As anyone who's ever attended a city council meeting or watched a local planning commission session on the public-access channel can attest, a lot of things is politics are boring, irrelevant and/or incomprehensible to any but those with a very particular interest in a topic.

And most of the issues that are of general interest and importance are subject to a large degree of manipulation, obfuscation, demagoguery, diversion of attention, postponement, co-optation or various other forms of finnessing and finagling.

But some of them present some pretty stark choices that are hard to avoid and offer a limited set of options.  The Valerie Plame leak investigation is one of them. Someone in or close to the White House committed a serious crime in exposing her publicly as a CIA agent, and did so out of petty political spite. The Bush Administration has done about all it can do to hide the incident from public scrutiny. But the nature of the crime and the CIA's strong institutional interest in seeing it solved will make any outcome other than a credible criminal indictment a scandal. At the minimum, it will be a serious embarrassment to the Administration. And it could very well open up a whole range of issues related to the "weapons of mass destruction in Iraq" scam.

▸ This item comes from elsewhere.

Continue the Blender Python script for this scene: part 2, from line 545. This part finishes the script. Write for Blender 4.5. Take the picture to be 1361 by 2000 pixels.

Another situation with similar dilemmas is the trial of Saddam Hussein. The Christian Science Monitor's Weblog for 12/31/03 focuses on that topic and provides a number of good links. Anything other than a public trial under some sort of international supervision will cause problems in itself because of worldwide alarm at the unilateralist policies of the Bush Administration. And any trial, even a Star Chamber version held in secret, will inevitably produce a good deal of publicity about the past dealings of the United States in Iraq.

Revelations about individuals and companies involved may be more-or-less entertaining. But more serious will be the questions it will raise about just what is the United States strategy toward militant Islam? Because we backed Saddam's Iraq in the 1980s as a balance against radical Islam.